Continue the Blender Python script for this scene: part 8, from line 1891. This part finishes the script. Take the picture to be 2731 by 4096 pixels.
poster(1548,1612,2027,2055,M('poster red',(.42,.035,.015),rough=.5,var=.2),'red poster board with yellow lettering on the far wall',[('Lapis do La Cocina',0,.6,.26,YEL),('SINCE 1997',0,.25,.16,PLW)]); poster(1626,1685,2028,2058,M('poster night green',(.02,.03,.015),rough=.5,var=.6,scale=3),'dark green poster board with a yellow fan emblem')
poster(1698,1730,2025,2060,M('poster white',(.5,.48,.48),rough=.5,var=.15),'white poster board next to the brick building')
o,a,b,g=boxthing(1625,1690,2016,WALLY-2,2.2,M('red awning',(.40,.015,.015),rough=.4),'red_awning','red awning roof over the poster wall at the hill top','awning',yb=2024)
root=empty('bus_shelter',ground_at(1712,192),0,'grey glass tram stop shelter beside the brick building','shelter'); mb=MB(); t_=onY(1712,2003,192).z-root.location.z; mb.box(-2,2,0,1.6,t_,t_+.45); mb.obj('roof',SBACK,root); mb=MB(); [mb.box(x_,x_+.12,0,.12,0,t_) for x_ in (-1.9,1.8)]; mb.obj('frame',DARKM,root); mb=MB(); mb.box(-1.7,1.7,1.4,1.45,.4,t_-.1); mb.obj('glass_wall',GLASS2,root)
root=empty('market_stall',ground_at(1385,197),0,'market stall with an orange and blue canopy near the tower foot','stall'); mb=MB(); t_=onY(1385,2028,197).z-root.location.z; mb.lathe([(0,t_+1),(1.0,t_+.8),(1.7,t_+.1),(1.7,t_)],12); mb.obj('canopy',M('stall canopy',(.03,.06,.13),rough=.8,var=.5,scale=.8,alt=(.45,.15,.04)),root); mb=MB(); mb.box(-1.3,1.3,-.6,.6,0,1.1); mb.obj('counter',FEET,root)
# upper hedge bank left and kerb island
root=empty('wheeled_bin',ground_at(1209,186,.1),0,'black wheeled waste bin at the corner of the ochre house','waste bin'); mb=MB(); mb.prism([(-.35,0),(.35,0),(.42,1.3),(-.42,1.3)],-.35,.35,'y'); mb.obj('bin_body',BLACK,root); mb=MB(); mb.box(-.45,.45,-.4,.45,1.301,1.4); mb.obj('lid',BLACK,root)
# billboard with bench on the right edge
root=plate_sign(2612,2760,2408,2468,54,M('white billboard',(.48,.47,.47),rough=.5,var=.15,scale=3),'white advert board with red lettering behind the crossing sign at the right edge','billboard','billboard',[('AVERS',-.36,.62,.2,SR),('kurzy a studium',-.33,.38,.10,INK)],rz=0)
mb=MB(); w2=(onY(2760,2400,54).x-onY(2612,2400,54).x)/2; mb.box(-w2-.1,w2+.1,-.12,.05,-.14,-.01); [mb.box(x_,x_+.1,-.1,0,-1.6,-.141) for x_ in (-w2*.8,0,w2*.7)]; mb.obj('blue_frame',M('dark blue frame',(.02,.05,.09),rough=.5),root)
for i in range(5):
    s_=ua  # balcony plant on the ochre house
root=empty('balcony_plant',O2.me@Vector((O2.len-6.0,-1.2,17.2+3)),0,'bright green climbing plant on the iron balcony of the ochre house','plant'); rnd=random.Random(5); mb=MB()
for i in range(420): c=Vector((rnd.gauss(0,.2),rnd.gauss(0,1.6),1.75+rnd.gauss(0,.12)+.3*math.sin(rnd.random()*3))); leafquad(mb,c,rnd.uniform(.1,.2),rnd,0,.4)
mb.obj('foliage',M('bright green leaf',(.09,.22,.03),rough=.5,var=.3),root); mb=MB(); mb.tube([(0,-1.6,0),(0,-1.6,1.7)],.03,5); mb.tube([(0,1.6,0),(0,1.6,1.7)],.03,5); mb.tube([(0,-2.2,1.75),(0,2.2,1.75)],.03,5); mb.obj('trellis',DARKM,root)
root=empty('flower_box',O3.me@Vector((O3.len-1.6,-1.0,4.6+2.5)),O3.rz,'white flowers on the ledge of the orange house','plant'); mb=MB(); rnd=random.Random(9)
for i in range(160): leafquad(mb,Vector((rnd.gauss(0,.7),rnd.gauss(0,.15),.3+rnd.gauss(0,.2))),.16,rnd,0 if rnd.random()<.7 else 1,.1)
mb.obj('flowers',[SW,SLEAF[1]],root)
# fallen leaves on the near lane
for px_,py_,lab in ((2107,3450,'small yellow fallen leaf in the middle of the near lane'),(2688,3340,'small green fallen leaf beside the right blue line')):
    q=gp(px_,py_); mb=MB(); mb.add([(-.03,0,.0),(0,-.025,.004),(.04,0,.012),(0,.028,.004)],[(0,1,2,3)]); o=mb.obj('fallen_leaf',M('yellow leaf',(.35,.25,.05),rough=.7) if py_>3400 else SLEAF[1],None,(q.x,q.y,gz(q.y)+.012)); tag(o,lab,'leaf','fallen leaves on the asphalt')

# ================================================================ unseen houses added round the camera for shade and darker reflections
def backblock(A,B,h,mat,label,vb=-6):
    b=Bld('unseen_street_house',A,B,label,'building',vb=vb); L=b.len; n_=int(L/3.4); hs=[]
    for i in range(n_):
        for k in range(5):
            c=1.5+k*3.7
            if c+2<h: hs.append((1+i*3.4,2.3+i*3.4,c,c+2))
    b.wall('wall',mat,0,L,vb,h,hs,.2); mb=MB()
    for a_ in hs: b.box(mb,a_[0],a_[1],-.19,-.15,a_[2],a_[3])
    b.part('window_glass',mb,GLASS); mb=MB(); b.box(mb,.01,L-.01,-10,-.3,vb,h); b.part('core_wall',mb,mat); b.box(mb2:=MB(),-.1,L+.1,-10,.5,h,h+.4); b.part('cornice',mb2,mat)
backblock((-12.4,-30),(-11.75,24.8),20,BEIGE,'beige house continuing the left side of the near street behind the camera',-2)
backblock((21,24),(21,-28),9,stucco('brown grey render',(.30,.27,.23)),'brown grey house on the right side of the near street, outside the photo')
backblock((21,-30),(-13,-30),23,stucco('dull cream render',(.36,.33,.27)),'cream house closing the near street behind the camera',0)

● BRIEF: Transcribe the full listing above without leaving anything out.

● SOLUTION FOR THIS TASK:
Continue the Blender Python script for this scene: part 8, from line 1891. This part finishes the script. Take the picture to be 2731 by 4096 pixels.
poster(1548,1612,2027,2055,M('poster red',(.42,.035,.015),rough=.5,var=.2),'red poster board with yellow lettering on the far wall',[('Lapis do La Cocina',0,.6,.26,YEL),('SINCE 1997',0,.25,.16,PLW)]); poster(1626,1685,2028,2058,M('poster night green',(.02,.03,.015),rough=.5,var=.6,scale=3),'dark green poster board with a yellow fan emblem')
poster(1698,1730,2025,2060,M('poster white',(.5,.48,.48),rough=.5,var=.15),'white poster board next to the brick building')
o,a,b,g=boxthing(1625,1690,2016,WALLY-2,2.2,M('red awning',(.40,.015,.015),rough=.4),'red_awning','red awning roof over the poster wall at the hill top','awning',yb=2024)
root=empty('bus_shelter',ground_at(1712,192),0,'grey glass tram stop shelter beside the brick building','shelter'); mb=MB(); t_=onY(1712,2003,192).z-root.location.z; mb.box(-2,2,0,1.6,t_,t_+.45); mb.obj('roof',SBACK,root); mb=MB(); [mb.box(x_,x_+.12,0,.12,0,t_) for x_ in (-1.9,1.8)]; mb.obj('frame',DARKM,root); mb=MB(); mb.box(-1.7,1.7,1.4,1.45,.4,t_-.1); mb.obj('glass_wall',GLASS2,root)
root=empty('market_stall',ground_at(1385,197),0,'market stall with an orange and blue canopy near the tower foot','stall'); mb=MB(); t_=onY(1385,2028,197).z-root.location.z; mb.lathe([(0,t_+1),(1.0,t_+.8),(1.7,t_+.1),(1.7,t_)],12); mb.obj('canopy',M('stall canopy',(.03,.06,.13),rough=.8,var=.5,scale=.8,alt=(.45,.15,.04)),root); mb=MB(); mb.box(-1.3,1.3,-.6,.6,0,1.1); mb.obj('counter',FEET,root)
# upper hedge bank left and kerb island
root=empty('wheeled_bin',ground_at(1209,186,.1),0,'black wheeled waste bin at the corner of the ochre house','waste bin'); mb=MB(); mb.prism([(-.35,0),(.35,0),(.42,1.3),(-.42,1.3)],-.35,.35,'y'); mb.obj('bin_body',BLACK,root); mb=MB(); mb.box(-.45,.45,-.4,.45,1.301,1.4); mb.obj('lid',BLACK,root)
# billboard with bench on the right edge
root=plate_sign(2612,2760,2408,2468,54,M('white billboard',(.48,.47,.47),rough=.5,var=.15,scale=3),'white advert board with red lettering behind the crossing sign at the right edge','billboard','billboard',[('AVERS',-.36,.62,.2,SR),('kurzy a studium',-.33,.38,.10,INK)],rz=0)
mb=MB(); w2=(onY(2760,2400,54).x-onY(2612,2400,54).x)/2; mb.box(-w2-.1,w2+.1,-.12,.05,-.14,-.01); [mb.box(x_,x_+.1,-.1,0,-1.6,-.141) for x_ in (-w2*.8,0,w2*.7)]; mb.obj('blue_frame',M('dark blue frame',(.02,.05,.09),rough=.5),root)
for i in range(5):
    s_=ua  # balcony plant on the ochre house
root=empty('balcony_plant',O2.me@Vector((O2.len-6.0,-1.2,17.2+3)),0,'bright green climbing plant on the iron balcony of the ochre house','plant'); rnd=random.Random(5); mb=MB()
for i in range(420): c=Vector((rnd.gauss(0,.2),rnd.gauss(0,1.6),1.75+rnd.gauss(0,.12)+.3*math.sin(rnd.random()*3))); leafquad(mb,c,rnd.uniform(.1,.2),rnd,0,.4)
mb.obj('foliage',M('bright green leaf',(.09,.22,.03),rough=.5,var=.3),root); mb=MB(); mb.tube([(0,-1.6,0),(0,-1.6,1.7)],.03,5); mb.tube([(0,1.6,0),(0,1.6,1.7)],.03,5); mb.tube([(0,-2.2,1.75),(0,2.2,1.75)],.03,5); mb.obj('trellis',DARKM,root)
root=empty('flower_box',O3.me@Vector((O3.len-1.6,-1.0,4.6+2.5)),O3.rz,'white flowers on the ledge of the orange house','plant'); mb=MB(); rnd=random.Random(9)
for i in range(160): leafquad(mb,Vector((rnd.gauss(0,.7),rnd.gauss(0,.15),.3+rnd.gauss(0,.2))),.16,rnd,0 if rnd.random()<.7 else 1,.1)
mb.obj('flowers',[SW,SLEAF[1]],root)
# fallen leaves on the near lane
for px_,py_,lab in ((2107,3450,'small yellow fallen leaf in the middle of the near lane'),(2688,3340,'small green fallen leaf beside the right blue line')):
    q=gp(px_,py_); mb=MB(); mb.add([(-.03,0,.0),(0,-.025,.004),(.04,0,.012),(0,.028,.004)],[(0,1,2,3)]); o=mb.obj('fallen_leaf',M('yellow leaf',(.35,.25,.05),rough=.7) if py_>3400 else SLEAF[1],None,(q.x,q.y,gz(q.y)+.012)); tag(o,lab,'leaf','fallen leaves on the asphalt')

# ================================================================ unseen houses added round the camera for shade and darker reflections
def backblock(A,B,h,mat,label,vb=-6):
    b=Bld('unseen_street_house',A,B,label,'building',vb=vb); L=b.len; n_=int(L/3.4); hs=[]
    for i in range(n_):
        for k in range(5):
            c=1.5+k*3.7
            if c+2<h: hs.append((1+i*3.4,2.3+i*3.4,c,c+2))
    b.wall('wall',mat,0,L,vb,h,hs,.2); mb=MB()
    for a_ in hs: b.box(mb,a_[0],a_[1],-.19,-.15,a_[2],a_[3])
    b.part('window_glass',mb,GLASS); mb=MB(); b.box(mb,.01,L-.01,-10,-.3,vb,h); b.part('core_wall',mb,mat); b.box(mb2:=MB(),-.1,L+.1,-10,.5,h,h+.4); b.part('cornice',mb2,mat)
backblock((-12.4,-30),(-11.75,24.8),20,BEIGE,'beige house continuing the left side of the near street behind the camera',-2)
backblock((21,24),(21,-28),9,stucco('brown grey render',(.30,.27,.23)),'brown grey house on the right side of the near street, outside the photo')
backblock((21,-30),(-13,-30),23,stucco('dull cream render',(.36,.33,.27)),'cream house closing the near street behind the camera',0)